Pero no hay que ser un premio nobel para entender cosas de sentido común, como el nivel de absurdo al que hay que llegar para creer que un “saber ancestral” es digno de consideración científica solo por provenir de una determinada cultura. Además, dentro de esa categoría puede entrar prácticamente cualquier observación del mundo que goce de cierta antigüedad. ¿El Ministerio de Ciencia instará al de Educación a que incluya los escritos de Nicolás Flamel sobre alquimia en un pensum escolar? ¿Organizará simposios sobre la frenología, con todo y sus conclusiones sobre la superioridad intelectual de los europeos? ¿Pretenderá que los postulados sobre el Big Bang y la teoría de la evolución de Darwin tengan la misma validez que la cosmogonía y el origen de la humanidad relatados en el Génesis, tal como hacen los evangélicos fanáticos en Estados Unidos? Alerta de spoiler: no. No lo harán, pero no porque ninguno de estos “saberes ancestrales” haya sido validado por el método científico, sino porque son “occidentales” y por lo tanto no son de interés para los investigadores activistas.

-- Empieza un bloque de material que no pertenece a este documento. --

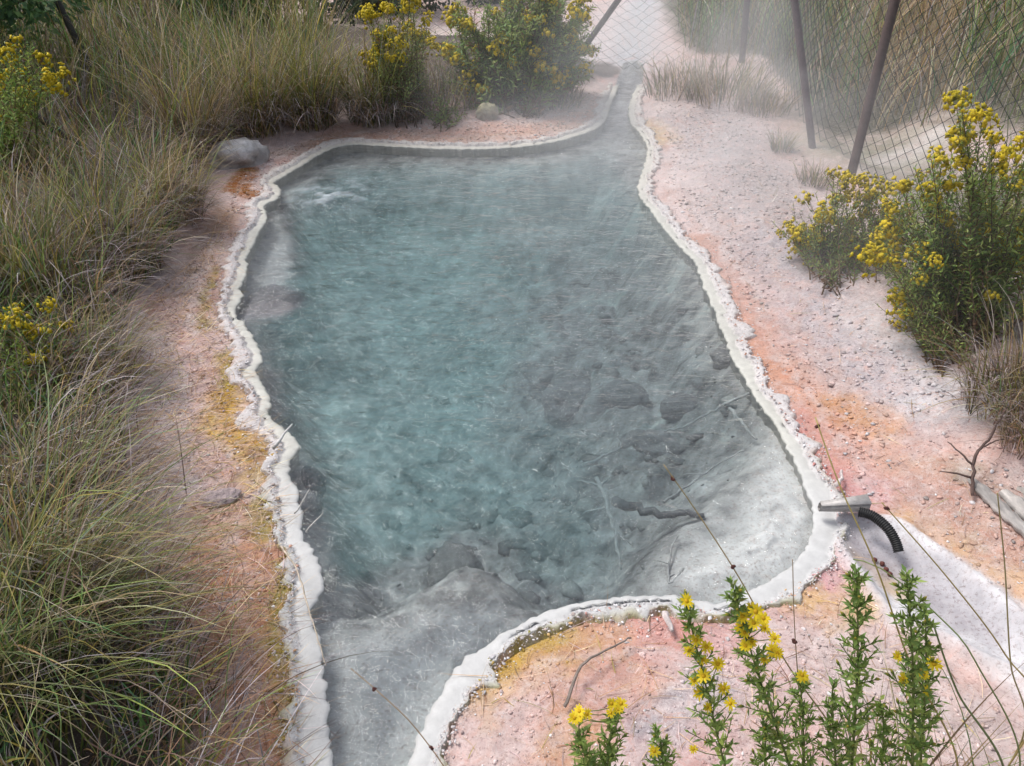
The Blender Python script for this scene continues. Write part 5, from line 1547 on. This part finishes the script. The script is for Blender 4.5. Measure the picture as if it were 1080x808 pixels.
# ------------------------------------------------------------------ steam drifting over the far end
def steam():
    m, nt, out = nodes('steam')
    tc = N(nt, 'ShaderNodeNewGeometry').outputs['Position']
    sx = N(nt, 'ShaderNodeSeparateXYZ'); nt.links.new(tc, sx.inputs[0])
    mp = N(nt, 'ShaderNodeMapping'); mp.inputs['Scale'].default_value = (1.0, 0.8, 1.3); nt.links.new(tc, mp.inputs['Vector'])
    n1 = noise(nt, mp.outputs['Vector'], 1.5, 5, 0.6, 1.0)
    base_ = ramp(nt, n1, 0.40, 0.66)
    fx = math_(nt, 'MULTIPLY', ramp(nt, sx.outputs['X'], -0.7, 1.1), ramp(nt, sx.outputs['X'], 2.6, 1.3))
    fy = math_(nt, 'MULTIPLY', ramp(nt, sx.outputs['Y'], 1.9, 4.2), ramp(nt, sx.outputs['Y'], 8.4, 6.9))
    fz = math_(nt, 'MULTIPLY', ramp(nt, sx.outputs['Z'], 1.25, 0.15), 1.0)
    dn = math_(nt, 'MULTIPLY', math_(nt, 'MULTIPLY', base_, fx), math_(nt, 'MULTIPLY', fy, fz))
    dn = math_(nt, 'MULTIPLY', dn, 0.62)
    v = N(nt, 'ShaderNodeVolumeScatter'); v.inputs['Color'].default_value = (0.97, 0.97, 1.0, 1); v.inputs['Anisotropy'].default_value = 0.0
    nt.links.new(dn, v.inputs['Density'])
    nt.links.new(v.outputs[0], out.inputs['Volume'])
    V = [(x, y, z) for x in (-0.72, 2.62) for y in (1.8, 8.5) for z in (0.012, 1.3)]
    Q = [(0, 1, 3, 2), (4, 6, 7, 5), (0, 4, 5, 1), (2, 3, 7, 6), (0, 2, 6, 4), (1, 5, 7, 3)]
    o = build('steam', V, np.array(Q), None, m, smooth=False)
    m.volume_intersection_method = 'FAST' if hasattr(m, 'volume_intersection_method') else None
    tag(o, 'thin white steam drifting over the far end of the pool', kind='stuff')


steam()

# ------------------------------------------------------------------ light
world = bpy.data.worlds.new('World'); scene.world = world; world.use_nodes = True
nt = world.node_tree; nt.nodes.clear()
wo = nt.nodes.new('ShaderNodeOutputWorld'); bg = nt.nodes.new('ShaderNodeBackground'); sk = nt.nodes.new('ShaderNodeTexSky')
SUN_EL, SUN_AZ = math.radians(58), math.radians(-60)
sk.sky_type = 'NISHITA'; sk.sun_disc = False; sk.sun_elevation = SUN_EL; sk.sun_rotation = SUN_AZ
sk.air_density = 1.0; sk.dust_density = 3.0; sk.ozone_density = 1.0
hs = nt.nodes.new('ShaderNodeHueSaturation'); hs.inputs['Saturation'].default_value = 0.5; hs.inputs['Value'].default_value = 1.12
nt.links.new(sk.outputs[0], hs.inputs['Color']); nt.links.new(hs.outputs[0], bg.inputs['Color'])
bg.inputs['Strength'].default_value = 0.15
nt.links.new(bg.outputs[0], wo.inputs['Surface'])
sd = bpy.data.lights.new('sun', 'SUN'); sd.energy = 2.4; sd.angle = math.radians(20); sd.color = (1.0, 0.97, 0.93)
so = bpy.data.objects.new('sun', sd); COL.objects.link(so)
sdir = Vector((math.sin(SUN_AZ) * math.cos(SUN_EL), math.cos(SUN_AZ) * math.cos(SUN_EL), math.sin(SUN_EL)))
so.rotation_euler = sdir.to_track_quat('Z', 'Y').to_euler(); so.location = (0, 0, 10)

# ------------------------------------------------------------------ camera
cd = bpy.data.cameras.new('camera'); cam = bpy.data.objects.new('camera', cd); COL.objects.link(cam)
cd.sensor_fit = 'HORIZONTAL'; cd.sensor_width = 36.0; cd.lens = 36.0 * F / 1080.0
cd.clip_start = 0.02; cd.clip_end = 500
cam.location = (0, 0, H); cam.rotation_euler = (PI / 2 - PITCH, 0, 0)
scene.camera = cam

scene.view_settings.view_transform = 'Standard'; scene.view_settings.look = 'None'
scene.view_settings.exposure = 0; scene.view_settings.gamma = 1
scene.render.engine = 'CYCLES'
cy = scene.cycles
cy.use_denoising = True
try:
    cy.denoiser = 'OPENIMAGEDENOISE'; cy.denoising_input_passes = 'RGB_ALBEDO_NORMAL'
except Exception:
    pass
cy.max_bounces = 6; cy.diffuse_bounces = 3; cy.glossy_bounces = 2; cy.transparent_max_bounces = 12; cy.volume_bounces = 2
cy.caustics_reflective = False; cy.caustics_refractive = False
cy.volume_step_rate = 2.0; cy.volume_max_steps = 64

La guerra contra Occidente, por Asdrúbal Aguiar

Una respuesta ante la reacción naturalmente adversa a los planteamientos de Vélez, por parte de sus defensores, es acusar de «racismo» a quien se oponga. Aparte de pretender intimidar a la disidencia con amenazas de “cancelación” por parte de las turbas ultra woke, en vez de buscar una discusión franca y desapasionada, este alegato es absurdo.

Veamos el ejemplo de otro “saber ancestral” caduco: el modelo universal geocéntrico. Incuestionable por más de un milenio en Europa tal como es descrito en el tratado astronómico Almagesto, hoy no vemos a su autor, el matemático Tolomeo de Alejandría, como un zafio primitivo. Tampoco vemos con desprecio a la civilización helenística en la que desarrolló sus investigaciones. Por el contrario, tanto el individuo como su cultura son vistos con alta estima y reconocidos como contribuyentes destacados en la historia de la ciencia. Pero no por ello esa cosmovisión es admitida como vigente hoy.

Me atrevería a decir que el verdadero racismo no está ahí, sino en la idea de que las personas sin ascendencia europea son incapaces del pensamiento empírico y que, por lo tanto, deben ser catalogadas dentro de un paradigma intelectual alterno para que sus aportes a la ciencia sean reconocidos. El resentimiento de esta izquierda posmoderna es tal, que al parecer no se da cuenta de que está creando una nueva especie de apartheid al resaltar obsesivamente lo que diferencia a cada segmento demográfico y desatender los elementos compartidos por la humanidad entera. Porque de paso desde ese campo ideológico es común la acusación de “apropiación cultural” para quienes llevan a cabo prácticas de una cultura ajena. Semejante afán por la separación, por la pureza cultural o étnica, apesta a fascismo.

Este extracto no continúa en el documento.